Can engineers and security teams even access prod systems anymore? Like, would "Bastion" hosts be reachable?

Wonder if they use Signal and Slack now?



There are various non-FB fallback measures, including IRC as a last-ditch method. The IRC fallback is usually tested once a year for each engineer.


I just heard from a contact that the fallback/backup IRC is also down.


Bet it was located at irc.facebook.com ;)

Joking aside, I can see how an IRC network has potential to be used in these situations. Maybe FAMANG should work together to set something like this up. The problem is, a single IRC server is not fail safe, but a network of multiple servers would just see a netsplit, in which case users would switch servers.

Also, I remember back in the IRCnet days using simply telnet to connect to IRCnet just for fun and sending messages, so its a very easy protocol that can be understood in a global desaster scenario (just the PING replys where annoying in telnet).


I heard the same thing from my old coworker who is at FB currently. All of their internal DNS/logins are broken atm so nobody can reach the IRC server. I bet this will spur some internal changes at FB in terms of how to separate their DR systems in the case of an actual disaster.

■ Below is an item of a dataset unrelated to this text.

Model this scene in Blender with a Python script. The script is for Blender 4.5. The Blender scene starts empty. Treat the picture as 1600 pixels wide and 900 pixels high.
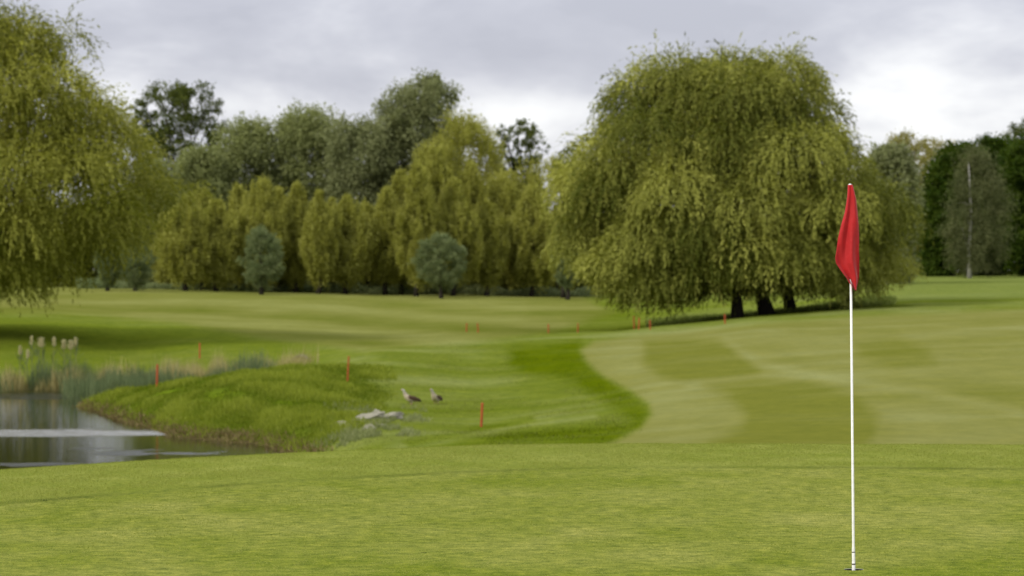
import bpy, bmesh, math, random
import numpy as np
from mathutils import Vector, Matrix, noise

C = bpy.context.scene.collection
SC = bpy.context.scene
rng = np.random.default_rng(11)
random.seed(5)
R = math.radians

# ------------------------------------------------------------------ camera
FPX = 4444.4            # focal length in pixels of the 1600 px wide photograph (100 mm lens)
EYE = 1.6
HZ = 437.0
cam = bpy.data.cameras.new('camera')
cam.lens = 100; cam.sensor_width = 36
cam.clip_start = 0.5; cam.clip_end = 6000
cam.dof.use_dof = True; cam.dof.focus_distance = 16.2; cam.dof.aperture_fstop = 5.2
co = bpy.data.objects.new('camera', cam); C.objects.link(co)
co.location = (0, 0, EYE)
co.rotation_euler = (R(90) - math.atan((450 - HZ) / FPX), 0, 0)
SC.camera = co

# ------------------------------------------------------------------ sky, sun, exposure
SC.view_settings.view_transform = 'Standard'
SC.view_settings.look = 'None'
SC.view_settings.exposure = 0.60
SC.view_settings.gamma = 1
SC.cycles.max_bounces = 6; SC.cycles.diffuse_bounces = 3; SC.cycles.glossy_bounces = 3
SC.cycles.transmission_bounces = 4; SC.cycles.transparent_max_bounces = 4
SC.cycles.use_adaptive_sampling = True
SC.cycles.use_denoising = True
SUN_EL, SUN_AZ = 36, -52      # sun behind thin cloud, high on the left and behind the viewer

w = bpy.data.worlds.new('World'); SC.world = w; w.use_nodes = True
nt = w.node_tree; nt.nodes.clear()
def N(t, **k):
    n = nt.nodes.new(t)
    for a, b in k.items(): setattr(n, a, b)
    return n
def L(a, b): nt.links.new(a, b)
def math_node(op, a, b=None, clamp=False):
    n = N('ShaderNodeMath', operation=op); n.use_clamp = clamp
    for i, v in enumerate((a, b)):
        if v is None: continue
        if isinstance(v, (int, float)): n.inputs[i].default_value = v
        else: L(v, n.inputs[i])
    return n.outputs[0]
sky = N('ShaderNodeTexSky', sky_type='NISHITA'); sky.sun_disc = False
sky.sun_elevation = R(SUN_EL); sky.sun_rotation = R(SUN_AZ); sky.air_density = 1.0; sky.dust_density = 2.0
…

Good planning! Now, where does the IRC server live, and is it currently routable from the internet?

While normally I know the advice is "Don't plan for mistakes not to happen, it's impossible, murphy's law, plan for efficient recovery for mistakes"... when it comes to "literally our entire infrastructure is no longer routable from the internet", I'm not sure there's a great alternative to "don't let that happen. ever." And yet, here facebook is.


Also, are the users able to reach the server without DNS (i.e. are the IP addresse(s) involved static and communicated beforehand) and is the server itself able to function without DNS?

Routing is one thing which you can't do without (then you need to fallback to phone communications), but DNS is something that's quite probable to not work well in a major disaster.


A lot of the core 'ops like' teams at FB use IRC on a daily basis.

When I worked there, I wasn't aware of any 'test once per year' concept or directive.

Of course, FB is a really big place, so things are different in different areas.


FB uses a separate IRC instance for these kinds of issues, at least when I used to work there


I would think that their internal network would correctly resolve facebook.com even though they've borked DNS for the external world, or if not they could immediately fix that. So at least they'd be able to talk to each other.


To the communication angle, I've worked at two different BigCo's in my career, and both times there was a fallback system of last resort to use when our primary systems were unavailable.


I haven't worked for a FAANG but it would be unthinkable that FB does not have backup measures in place for communications entirely outside of Facebook.

Hmm well I mean for key people, ops and so on. Not for every employee.

Only a few people need that type of access, and they should have it ready. They need to bring more people there should be an easy way to do it.

Maybe the internal FB Messenger app has a slide button to switch to the backup network for those in need.


> Maybe the internal FB Messenger app has a slide button to switch to the backup network for those in need.

Having worked for 2 FAANG companies, I can tell you most core services like which FB Messenger would be using internal database services and relying on those which would be ineffective in a case like this as it would not work and the engineering cost to design them to support an external database would be a lot more than just paying for like 5 different external backup products for your SRE team.


Facebook does use IRC and Zoom as a fallback.


Actually, in this situation: Discord.


If they planned ahead, they should have had their oncalls practice on the backup systems (like Signal/Slack/Zoom) before now.


My team set up a discord lol


Don't they have a separate instance for internal communications?